According to The Wall Street Journal, Geithner takes an aggressive stance with regard to the need for government intervention in financial crises. He reportedly condemns the “moral hazard fundamentalists” who worry that evidence that the government will protect large financial firms from bankruptcy and their creditors from losses will lead to increasingly risky behavior.
One incident that the public may remember is the bailout of giant insurance company AIG. Regardless of the largess of the American taxpayer, the company issued out-sized bonuses to its executives even when it was plunging toward insolvency.

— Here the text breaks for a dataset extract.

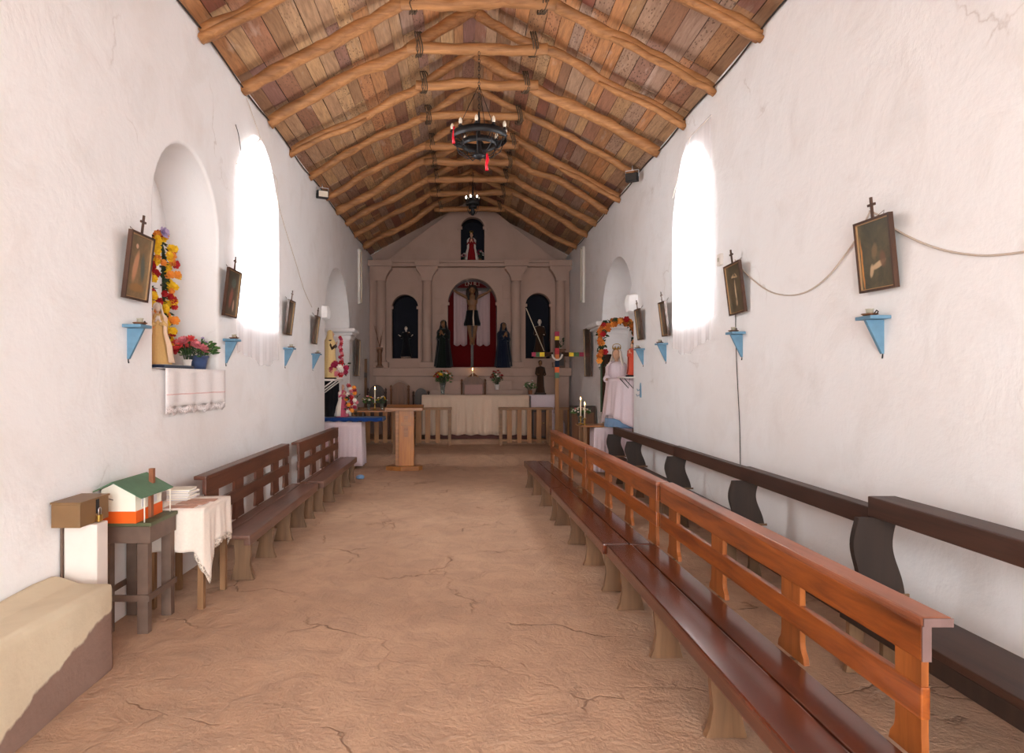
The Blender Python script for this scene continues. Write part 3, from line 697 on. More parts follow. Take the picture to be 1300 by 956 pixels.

A cover story in The New York Times Magazine quotes Geithner, “I did not believe I had any legal basis to stop contractually promised payments, and I thought the public relations value of trying to intervene would pale in comparison to the damaging specter of the U.S. government trying to break a private contract.”
The best-selling book that reported the details of the financial crisis — and that was ultimately made into an HBO movie — was Andrew Ross Sorkin’s Too Big to Fail. That book and that phrase are indelibly imprinted into the history of the worst American recession in modern times.
Judging by the early reviews, the Geithner book is a fairly typical Washington memoir that will interest a small slice of political insiders who are deeply engaged in policy debates. The headline grabbing details, including the fact that Geithner at one point recommended Hillary Clinton as his successor, will have little staying power in the news cycle.